Sky & Telescope magazine, now in its eighth decade, came about because of some happy accidents. Its earliest known ancestor was a four-page bulletin called The Amateur Astronomer, which was begun in 1929 by the Amateur Astronomers Association in New York City. Then, in 1935, the American Museum of Natural History opened its Hayden Planetarium and began to issue a monthly bulletin that became a full-size magazine called The Sky within a year. Under the editorship of Hans Christian Adamson, The Sky featured large illustrations and articles from astronomers all over the globe. It immediately absorbed The Amateur Astronomer.

Despite initial success, by 1939 the planetarium found itself unable to continue financial support of The Sky. Charles A. Federer, who would become the dominant force behind Sky & Telescope, was then working as a lecturer at the planetarium. He was asked to take over publishing The Sky. Federer agreed and started an independent publishing corporation in New York.

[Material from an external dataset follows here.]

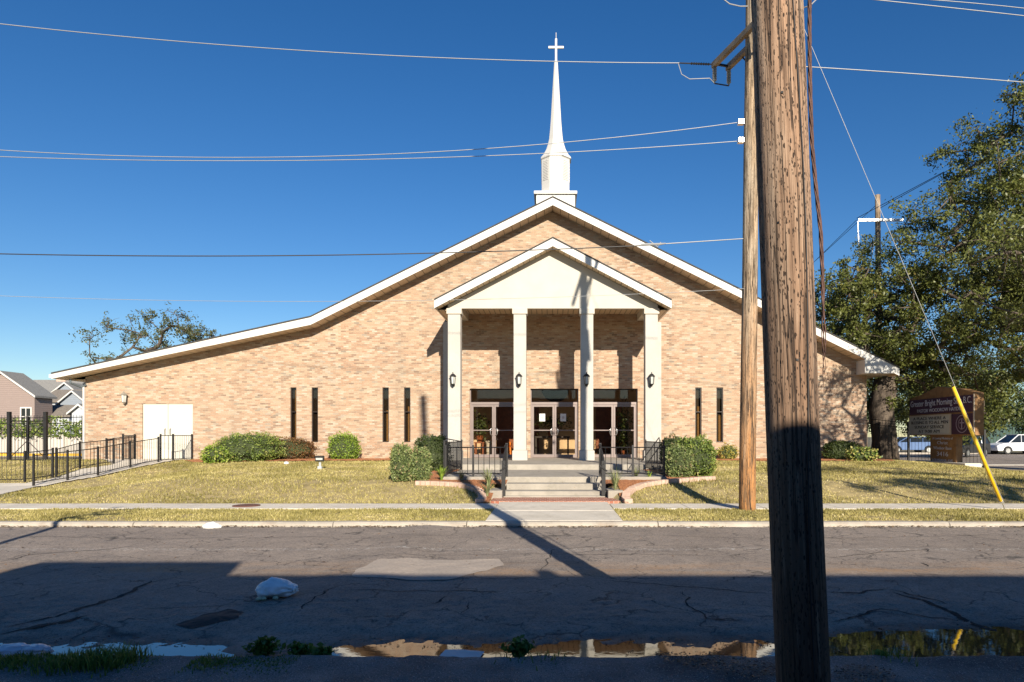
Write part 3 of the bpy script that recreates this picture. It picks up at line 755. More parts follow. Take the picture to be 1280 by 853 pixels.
# lobby
lo=MB(); y0,y1=YW+.27,YW+4.6
lo.quad((-4,y0,DZ0-.005),(4.2,y0,DZ0-.005),(4.2,y1,DZ0-.005),(-4,y1,DZ0-.005)); lo.build('lobby_floor',ROOMF,church)
lo=MB()
lo.quad((-4,y1,DZ0),(4.2,y1,DZ0),(4.2,y1,4),(-4,y1,4)); lo.quad((-4,y0,DZ0),(-4,y1,DZ0),(-4,y1,4),(-4,y0,4)); lo.quad((4.2,y0,DZ0),(4.2,y1,DZ0),(4.2,y1,4),(4.2,y0,4)); lo.quad((-4,y0,4),(4.2,y0,4),(4.2,y1,4),(-4,y1,4))
lo.build('lobby_wall',ROOMW,church)
for X in (-2.5,2.0,-.95,1.35):
    wdt=1.2 if abs(X)>1.9 else .35
    d=MB(); d.box(X,X+wdt,y1-.06,y1-.005,DZ0,2.95); 
    for i in range(2):
        for j in range(3 if wdt>1 else 1): d.box(X+.1+i*wdt/2,X+wdt/2-.06+i*wdt/2,y1-.075,y1-.06,DZ0+.15+j*.7,DZ0+.7+j*.7)
    d.build('inner_door',WOOD,church)
ar=MB(); n=24; pr=[]
for i in range(n+1): a_=math.pi+math.pi*i/n; pr.append((.15+.62*math.cos(a_),3.75+.62*math.sin(a_)))
ar.prism(pr,y1-.1,y1-.04); ar.build('dark_arch_panel',DARKM,church)
GP_=m_plain('grey_print',(.45,.38,.36),.8)
for (px_,py_) in ((677.8,522),(704,522)):
    pn=MB(); pn.box(XX(px_-3.6,YW+.17),XX(px_+3.6,YW+.17),YW+.150,YW+.153,ZZ(py_+4.8,YW),ZZ(py_-4.8,YW)); pp_=pn.build('door_notice',PAPER,church)
    pn=MB(); pn.prism([(XX(px_,YW)+.055*math.cos(t/12*6.283),ZZ(py_,YW)+.055*math.sin(t/12*6.283)) for t in range(12)],YW+.1465,YW+.149); pn.build('notice_print',GP_,pp_)
# portico
PO=[(-4.06,6.27),(.03,8.41),(4.12,6.27)]
rfm=band(PO,-.025,.07,23.56,YW+.05); r2=band(PO,-.045,-.003,23.49,23.55); bq=len(rfm.v); rfm.v+=r2.v; rfm.f+=[tuple(i+bq for i in f) for f in r2.f]; rfm.mi+=r2.mi; rfm.build('portico_roof',SHING,church)
f2=band(PO,.0,.27,23.52,23.555,6.0); f2.box(-4.06,-4.02,23.556,YW,6.02,6.25); f2.box(4.08,4.12,23.556,YW,6.02,6.25)
f2.build('portico_fascia',WHITE,church)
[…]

“Our first issue came out in January 1940,” he noted. “We dropped from 32 to 24 pages, used cheaper quality paper…but editorially we further defined the departments and tried to squeeze as much information as possible between the covers.” Federer was The Sky’s editor, and his wife, Helen, served as managing editor. In that January 1940 issue, they stated their goal: “We shall try to make the magazine meet the needs of amateur astronomy, so that amateur astronomers will come to regard it as essential to their pursuit, and professionals to consider it a worthwhile medium in which to bring their work before the public.”